Write Tight

Writer’s dilemmas are a part of writing. They occur with every well-thought out novel. If you don’t find yourself boxed in somehow, then you probably have not written a plot complex enough to grab the reader and hold her attention.

Plots should resemble life in its complexities. They need twists and turns, unexpected outcomes, surprises, and falls from cliffs with protagonists clinging by fingertips to the edge or grabbing tree roots during the fall. Plots must draw emotion from the reader and make her care.

Life doesn’t start at point A and end at point B. Life twists through the entire alphabet with ups and downs, side roads, u-turns, detours, and snaking curves. If life did, somehow, begin and end with points A and B, it wouldn’t be worth writing about and we’d spend our days lying in coffins waiting to die from sheer boredom. I’ve read coffin books that made me want to travel through the space-time continuum and beat the writer over the head with War and Peace before he can begin writing his deathpiece.

I reached my latest writer’s dilemma this week.

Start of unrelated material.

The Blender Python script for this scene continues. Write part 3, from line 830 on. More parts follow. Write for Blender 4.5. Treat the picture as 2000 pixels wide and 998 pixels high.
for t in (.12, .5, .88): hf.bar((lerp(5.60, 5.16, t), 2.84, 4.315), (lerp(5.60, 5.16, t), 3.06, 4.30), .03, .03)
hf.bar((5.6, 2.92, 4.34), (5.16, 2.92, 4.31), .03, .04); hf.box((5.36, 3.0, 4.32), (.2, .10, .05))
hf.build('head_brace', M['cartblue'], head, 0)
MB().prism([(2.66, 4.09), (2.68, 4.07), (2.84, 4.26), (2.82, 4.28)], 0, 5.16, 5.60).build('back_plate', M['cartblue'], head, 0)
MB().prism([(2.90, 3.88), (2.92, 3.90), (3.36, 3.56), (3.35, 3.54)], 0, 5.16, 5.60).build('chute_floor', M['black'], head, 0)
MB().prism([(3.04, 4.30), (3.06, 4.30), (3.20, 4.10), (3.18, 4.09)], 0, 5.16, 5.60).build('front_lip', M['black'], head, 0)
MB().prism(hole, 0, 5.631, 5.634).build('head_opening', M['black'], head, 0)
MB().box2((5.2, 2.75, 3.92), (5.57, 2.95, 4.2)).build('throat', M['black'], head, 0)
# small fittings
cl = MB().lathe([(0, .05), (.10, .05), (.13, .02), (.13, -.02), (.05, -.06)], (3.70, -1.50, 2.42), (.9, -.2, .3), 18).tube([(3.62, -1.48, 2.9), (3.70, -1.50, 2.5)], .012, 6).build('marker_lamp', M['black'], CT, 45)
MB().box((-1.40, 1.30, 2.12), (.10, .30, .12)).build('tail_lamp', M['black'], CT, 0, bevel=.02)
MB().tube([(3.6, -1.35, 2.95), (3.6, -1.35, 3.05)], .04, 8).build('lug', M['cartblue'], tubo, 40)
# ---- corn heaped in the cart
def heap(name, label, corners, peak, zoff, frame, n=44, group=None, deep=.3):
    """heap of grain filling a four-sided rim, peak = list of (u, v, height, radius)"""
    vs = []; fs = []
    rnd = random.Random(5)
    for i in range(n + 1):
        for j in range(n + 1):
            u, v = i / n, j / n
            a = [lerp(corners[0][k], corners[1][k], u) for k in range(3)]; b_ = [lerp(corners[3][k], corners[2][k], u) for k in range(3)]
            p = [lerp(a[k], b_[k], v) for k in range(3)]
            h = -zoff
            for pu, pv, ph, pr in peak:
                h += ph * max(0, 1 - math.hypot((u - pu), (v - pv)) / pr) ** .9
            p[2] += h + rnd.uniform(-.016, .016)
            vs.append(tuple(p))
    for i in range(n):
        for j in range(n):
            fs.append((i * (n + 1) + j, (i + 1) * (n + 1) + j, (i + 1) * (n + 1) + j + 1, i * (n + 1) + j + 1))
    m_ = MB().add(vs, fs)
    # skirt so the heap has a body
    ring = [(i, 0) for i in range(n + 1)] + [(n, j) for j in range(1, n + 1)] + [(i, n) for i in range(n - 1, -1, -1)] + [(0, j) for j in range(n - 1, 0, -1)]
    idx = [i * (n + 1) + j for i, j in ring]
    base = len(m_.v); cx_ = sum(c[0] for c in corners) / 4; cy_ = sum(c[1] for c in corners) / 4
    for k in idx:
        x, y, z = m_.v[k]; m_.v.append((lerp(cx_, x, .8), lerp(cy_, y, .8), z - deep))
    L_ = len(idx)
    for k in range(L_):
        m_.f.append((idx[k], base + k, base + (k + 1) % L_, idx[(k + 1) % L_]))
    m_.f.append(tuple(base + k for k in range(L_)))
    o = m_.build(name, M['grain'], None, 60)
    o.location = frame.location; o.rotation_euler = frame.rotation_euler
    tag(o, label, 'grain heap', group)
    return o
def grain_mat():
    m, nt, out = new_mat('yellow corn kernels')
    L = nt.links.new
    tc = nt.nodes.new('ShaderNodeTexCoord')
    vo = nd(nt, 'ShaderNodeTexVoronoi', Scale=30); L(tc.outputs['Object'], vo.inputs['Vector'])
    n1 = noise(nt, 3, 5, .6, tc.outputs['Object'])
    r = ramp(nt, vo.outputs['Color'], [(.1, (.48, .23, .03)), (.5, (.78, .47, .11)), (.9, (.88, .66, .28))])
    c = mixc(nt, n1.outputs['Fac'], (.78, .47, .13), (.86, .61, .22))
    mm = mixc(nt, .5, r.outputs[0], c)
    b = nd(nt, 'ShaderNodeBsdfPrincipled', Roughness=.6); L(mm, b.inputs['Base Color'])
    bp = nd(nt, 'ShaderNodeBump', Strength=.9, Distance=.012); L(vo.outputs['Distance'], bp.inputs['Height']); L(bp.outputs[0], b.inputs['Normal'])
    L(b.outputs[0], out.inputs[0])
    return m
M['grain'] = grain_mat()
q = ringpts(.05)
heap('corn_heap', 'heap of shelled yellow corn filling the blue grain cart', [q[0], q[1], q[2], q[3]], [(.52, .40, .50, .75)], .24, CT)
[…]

My novel opens with the MC, Tom, proposing to his girlfriend, Aida. In the moments leading to the proposal, he compares her to Susanna, his fiancée who died before they could marry. He questions his love and whether he is doing the right thing. This sets the tone for the story.

Later, Tom meets and falls in love with another woman, Sasi, and tells her “You hold the half of my heart I buried with Susanna.” He has at last found the woman he was destined to love.

Tom’s crisis of conscience is how to approach his engagement to Aida. Does he do the “right thing” and marry her knowing she doesn’t have his complete love? Or does he tell her that he has found his true love and she isn’t the one? Maybe he only tells her he has had a change of heart.

My writer’s dilemma is threefold:

  1. How to write the scene with Sasi so it doesn’t sound insipid or schmaltzy;
  2. How to tell Sasi about Aida;
  3. How to break off the engagement to Aida so it feels realistic.

I’ve drafted 1 & 3.

Number one gave me difficulty for the reasons above.

I think I have the answer for number two and a way to write it that says “yeah, could happen like that.”

Number three gave me less trouble than I expected. I don’t want the reader to groan, roll her eyes, and laugh at how stupid or unrealistic the scenario. I found a way to write it with a twist that I hope the reader appreciates. I almost killed off Aida, but I didn’t want to take the easy way out.

I also don’t want Aida to gouge out Tom’s eyeballs or cut off his happiness. Must there be anger, tears, and hurt? Maybe. Maybe not.

We’ll see, because, as you know, where there’s a Will (heehee) there’s a way 🙂

16 thoughts on “Write Tight

    1. Will Pennington

      Thank you. It’s coming together. I wrote #1 and 2, and made a good start at #3. However, #3 presents a great chance to build tension so I may string it out over 2-3 chapters. That will wrap up the book for the most part.